Senseless killings: a déjà vu scene

It’s all so familiar: Senseless shootings in those area of Dorchester where the most vulnerable live. Will it ever end or are the poor condemned to live in fear on the streets where danger seems ever present?

I was a judge in Dorchester District Court from the early ‘70s to the early ‘90s. For 20 years I witnessed the consequences of violence, ignited first be forced busing and then by the drug epidemic.

It was particularly violent during the ‘80s and into the ‘90s, before the “Boston Miracle” heralded a reduction. While the police, local ministers, street workers, and the courts played a significant role in a dramatic reduction of the murder rate, the effort was helped in no small part by demographics. There was a sharp drop in the number of young people in the age group that generates so much violence.
Drug dealing provides the money that puts guns into the hands of immature young people who, in order to protect their income, are willing to kill competitors. Every business is regulated, this one by participants who use guns to control the market.

Starkly put, the drug trade is managed over the bodies of young minority men with occasional collateral damage to others. Guns provide status, power, and the means to also “resolve” other real or imagined grievances in the neighborhood.

So long as the violence is confined to the city’s mean streets, it registers only briefly on those who live safely elsewhere. Yes, it was terrible and they were appalled, but the mayhem did not pose a direct threat to their safety or peace of mind.

As can be seen in Mexico, there are two drug wars. The most violent is the one between the drug dealers themselves. A second, less-intense conflict exists between the dealers and law enforcement agencies seeking to control the problem.

I have long believed that as long as there is money to be made, there will be people, often desperate, who will be willing to assume the risks necessary for a share of the profits. It is another war we cannot win.

The situation calls for a change in strategy – eliminate the profits. Decriminalize drugs and make them available free to those who cannot afford them. That is not to say we encourage drug use; quite the contrary. Use the money we now spend on the War on Drugs to educate people to the danger of drug use.

Treat it first and foremost as a public health problem. Look what we have been able to achieve through the campaign to discourage smoking. Imagine what we could achieve if half the enforcement money was spent on educating school children about the damaging effects of drugs.

The other half could be used to encourage treatment and provide free drug rehabilitation programs for those wishing to kick the habit.

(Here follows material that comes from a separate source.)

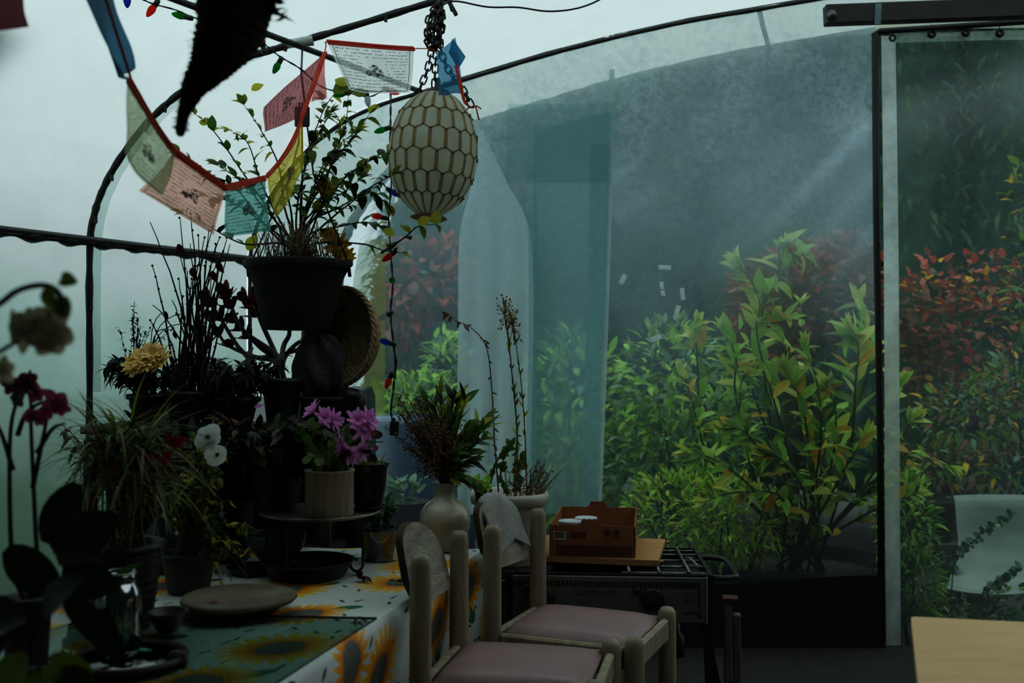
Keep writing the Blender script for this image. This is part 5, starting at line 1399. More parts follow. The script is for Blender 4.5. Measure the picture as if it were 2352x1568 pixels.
wb = thing('wicker_basket', 'round shallow wicker basket tilted on its side on the black draped stand', 'basket', bk - V((0, 0, Rk)))
dirn = V((-.58, -.80, .10)).normalized(); Mk = align(dirn)
def bprof(v): return (Rk * math.sin(v * PI / 2) ** .8, -Rk * .62 * (math.cos(v * PI / 2)) ** 1.2 )
wick = mat('wicker', (186, 160, 122), (148, 122, 88), 30, .75, bump=.3)
mb = MB(); mb.grid(lambda u, v: bk + Mk @ V((bprof(v)[0] * math.cos(2 * PI * u), bprof(v)[0] * math.sin(2 * PI * u), bprof(v)[1] - .002)), 60, 14, closeu=True)
for k in range(1, 24):                      # weavers run around, in and out of the ribs
    v = k / 24; r, z = bprof(v); n = 120
    mb.tube([bk + Mk @ V(((r + .0035 * math.sin(a * 22 + k * PI)) * math.cos(a), (r + .0035 * math.sin(a * 22 + k * PI)) * math.sin(a), z)) for a in [2 * PI * i / n for i in range(n)]], .0050 - .001 * (k < 8), 5, closed=True)
mb.build('weave', wick, wb)
mb = MB()
for i in range(44):
    a = 2 * PI * i / 44; mb.tube([bk + Mk @ V((bprof(v)[0] * math.cos(a), bprof(v)[0] * math.sin(a), bprof(v)[1])) for v in [j / 10 for j in range(11)]], .0032, 5)
mb.build('rib', wick, wb)
mb = MB()
for s in range(3):
    mb.tube([bk + Mk @ V(((Rk + .004 + .006 * math.cos(a * 16 + s * 2.1)) * math.cos(a), (Rk + .004 + .006 * math.cos(a * 16 + s * 2.1)) * math.sin(a), .006 * math.sin(a * 16 + s * 2.1))) for a in [2 * PI * i / 150 for i in range(150)]], .0062, 6, closed=True)
mb.build('rim', wick, wb)
c = V((at(735, 800, 3.60).x, 3.60, 0)); zc = at(735, 842, 3.6)
mb = MB()
def sack(u, v):
    a = u * 2 * PI; b = (v - .5) * PI; cc = max(.02, math.cos(b)) ** .6; n_ = .012 * math.sin(a * 5 + v * 9) + .008 * math.sin(a * 11 + v * 4)
    return (zc.x + (.088 + n_) * cc * math.cos(a), zc.y + (.045 + n_) * cc * math.sin(a), zc.z + (.098 + n_) * math.sin(b))
mb.grid(sack, 40, 20, closeu=True)
single(mb, 'grey_sack', mat('grey_felt', (78, 74, 76), (54, 52, 54), 14, .95, bump=.8), 'lumpy dark grey felt sack in front of the wicker basket', 'sack', loc=zc - V((0, 0, .1)))
c2 = V((zc.x, zc.y - .01, 0)); pz = zc.z - .108
mb = MB(); mb.lathe([(.05, 0), (.055, .01), (.055, pz - .02), (.085, pz - .012), (.085, pz), (0, pz)], c2, 20)
single(mb, 'pedestal', blackply_m, 'narrow black pedestal holding up the grey sack behind the table', 'pedestal', loc=c2)

# ---- round metal plant stand on the table with its pots
ps0 = onz(738, 1300); ps0.z = ZC; zp = .822; Rp = .176; pc_ = V((at(736, 1178, 2.95).x, 2.95, 0))
stand = thing('plant_stand', 'low round metal plant stand with scrolled black legs on the sunflower cloth', 'plant stand', V((pc_.x, pc_.y, ZC)))
mb = MB(); mb.lathe([(0, -.008), (Rp - .02, -.008), (Rp, -.002), (Rp + .003, .003), (Rp - .002, .005), (Rp - .012, 0), (0, 0)], V((pc_.x, pc_.y, zp)), 60); mb.build('top_plate', mat('galvanised_plate', (170, 166, 154), (104, 98, 88), 9, .4, metal=.5), stand)
for a in (-.5, PI * .5 + .9, PI + .35, -PI / 2 - .45):
    o = V((math.cos(a), math.sin(a), 0)); p0 = V((pc_.x, pc_.y, zp - .010)) + o * (Rp - .02)
    pts = [p0, p0 + V((0, 0, -.06))]; base = V((p0.x, p0.y, ZC + .030)) ; pts.append(base + V((0, 0, .02)))
    for i in range(14):
        th = -i * .42; r = .027 * (1 - i * .045); ctr = base - o * .027
        pts.append(ctr + o * r * math.cos(th) + V((0, 0, r * math.sin(th) * 1.0)))
    mb = MB(); mb.tube(smoothpath(pts, 2), .0042, 7); mb.build('leg', pipe_m, stand)
ZS = zp + .0012
c = V((at(756, 1170, 2.86).x, 2.865, ZS)); xc = thing('christmas_cactus', 'flat-stemmed cactus with big pink flowers in a ribbed cream pot on the metal stand', 'plant', c)
rp2 = 56 * 2.865 / FP
pot(xc, c, rp2, rp2 * .97, .132, mat('ribbed_cream_pot', (186, 172, 146), (150, 136, 112), 12, .7, stretch=(8, 8, .5)), rim=.001, rimh=.008, wob=lambda a, z: .012 * math.sin(a * 44), seg=132)
st = MB(); fo = MB(); fl_ = MB()
for i in range(30):
    a = R.uniform(0, 2 * PI); b = c + V((.03 * math.cos(a), .03 * math.sin(a), .11)); ln = R.uniform(.12, .20)
    tip = b + V((math.cos(a) * ln * R.uniform(.3, .9), math.sin(a) * ln * .5, R.uniform(.03, .17)))
    pts = bez(b, b.lerp(tip, .4) + V((0, 0, .09)), tip, 5)
    for p, q in zip(pts, pts[1:]): fo.leaf(p, q - p, V((0, -1, .4)) + rv(.5), (q - p).length * 1.15, .026, R.choice([0, 0, 1, 2]), 0, .15, 2)
fo.build('foliage', [LGl, LDk, LOl], xc)
for px, py, d in ((722, 945, (-.8, -.3, .7)), (744, 962, (.5, -.6, .5)), (762, 966, (.9, -.3, .2)), (822, 968, (.2, -.7, .6)), (832, 985, (.6, -.6, -.2)), (842, 965, (.9, -.4, .5)), (822, 1032, (.6, -.6, -.4)), (806, 1036, (-.5, -.6, -.3)), (790, 1024, (-.9, -.4, .2))):
    fl_ = MB(); p = at(px, py, 2.80); flower(fl_, p, d, .044, 7, 0, .7, .38, 2); plabel(fl_.build('flower', petal_pink, xc), 'bright pink flower')
for px, py in ((855, 990), (862, 1022)): fl_ = MB(); fl_.leaf(at(px, py, 2.80), (.3, 0, -1), (0, -1, 0), .018, .014, 0); plabel(fl_.build('flower_bud', petal_mag, xc), 'magenta bud')
st.tube(smoothpath([c + V((.02, 0, .11)), at(800, 1040, 2.82), at(840, 1018, 2.8), at(880, 1014, 2.8)], 4), .002, 5); st.tube(smoothpath([c + V((-.02, 0, .11)), at(740, 1000, 2.82), at(730, 960, 2.8)], 4), .002, 5); st.build('stem', stem_m, xc)
c = V((at(846, 1150, 2.98).x, 2.975, ZS)); gp = thing('succulent_pot', 'glossy black pot with a saucer and sparse grassy shoots, right edge of the metal stand', 'plant', c)
mb = MB(); mb.lathe([(.03, 0), (.048, .004), (.058, .014), (.055, .014), (.04, .006), (0, .006)], c, 30); mb.build('saucer', glosspot, gp)
hp = at(846, 1062, 2.975).z - c.z - .008
mb = MB(); k_ = 44 * 2.975 / FP; mb.lathe([(k_ * .62, 0), (k_ * .72, .01), (k_ * .92, hp * .45), (k_ * .97, hp * .8), (k_ * 1.0, hp - .016), (k_ * 1.1, hp - .003), (k_ * 1.1, hp), (k_ * .98, hp - .004), (k_ * .92, hp - .03), (0, hp - .03)], c + V((0, 0, .0075)), 40); mb.build('pot', glosspot, gp)
mb = MB(); mb.lathe([(k_ * .9, hp - .02), (0, hp - .014)], c, 20); mb.build('soil', soil_m, gp)
mb = MB()
for i in range(22): mb.leaf(c + V((R.uniform(-.03, .03), R.uniform(-.03, .03), hp - .02)), V((R.uniform(-.7, .7), R.uniform(-.4, .2), 1)), V((0, -1, 0)), R.uniform(.03, .09), .006, R.choice([0, 1]), .5, .2, 1)
mb.leaf(c + V((.045, -.02, hp)), V((1, 0, .2)), V((0, 0, 1)), .06, .003, 1, 1.0, 0, 1); mb.build('foliage', [LOl, LYl], gp)
c = V((at(636, 1150, 2.99).x, 2.99, ZS))
cp = bushpot('dark_potted_plant', 'dark bushy pot plant with brownish leaves, left side of the metal stand', c, .072, .058, .125, blackpot, twig_m, 40, .16, 18, .06, .030, [LDk, LRd, leafmat('purple_leaf', (60, 40, 52), (40, 30, 36), .15)], [4, 2, 2], 1.15, droop=.7)
mb = MB(); mb.leaf(at(584, 935, 2.9), (1, 0, .3), (0, -1, .3), .03, .012, 0); plabel(mb.build('petal', petal_pink, cp), 'single pink petal'); mb = MB()
for i in range(5): pts = bez(c + V((0, 0, .14)), at(560 + i * 8, 1000, 2.9), at(566 + i * 10, 1050 + i * 5, 2.85), 6); [mb.leaf(p, q - p, V((0, -1, .2)), (q - p).length * 1.2, .02, 0, 0, .2, 2) for p, q in zip(pts, pts[1:])]
mb.build('foliage', [LOl], cp)
# things under and beside the stand
c = V((onz(676, 1285).x, 2.98, ZC)); 
mb = MB(); mb.lathe([(.035, 0), (.042, .004), (.075, .05), (.088, .085), (.086, .098), (.083, .098), (.085, .085), (.072, .05), (.038, .008), (0, .006)], c + V((-.03, 0.03, 0)), 36)
single(mb, 'glass_bowl', mat('bowl_glass', (132, 150, 140), (110, 128, 120), 5, .25, trans=.5), 'greenish frosted glass bowl tucked under the metal plant stand', 'bowl', loc=c)
c = V((onz(725, 1305).x, 2.86, ZC))
mb = MB(); mb.lathe([(.10, 0), (.108, .004), (.128, .042), (.134, .045), (.130, .047), (.122, .042), (.102, .008), (0, .008)], c, 44)
single(mb, 'baking_pan', mat('pan_black', (26, 27, 27), (38, 38, 36), 14, .4, metal=.3), 'round black baking pan under the front of the metal plant stand', 'pan', loc=c)
c = V((onz(585, 1310).x, 2.90, ZC))
mb = MB(); mb.lathe([(.05, 0), (.055, .003), (.070, .02), (.067, .021), (.052, .006), (0, .006)], c, 36)
single(mb, 'black_saucer', blackpot, 'flat black plant saucer left of the metal stand', 'saucer', loc=c)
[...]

When you consider the consequences of the present strategy – murder and mayhem with little success in stemming the flow of drugs – the public health alternative could hardly make it worse.

Short of a dramatic change in our drug policy, I see little likelihood that the well-intentioned efforts of those concerned with this problem will achieve anything but limited, short-term success.
Even our strict gun laws have failed. On the street, a gun is more than a weapon; it is a cultural symbol of dominance, a way to express anger and rage, a trap for the unwise and unwary, and a threat to the vulnerable.

If I had a choice between making drugs or handguns illegal, I would eliminate handguns. Since that is not going to happen, by eradicating drug profits, we can at least reduce the funds used to purchase handguns and a reason to possess them.

Without a major policy change, I fear the senseless killing will continue.

James W. Dolan is a retired Dorchester District Court judge who now practices law.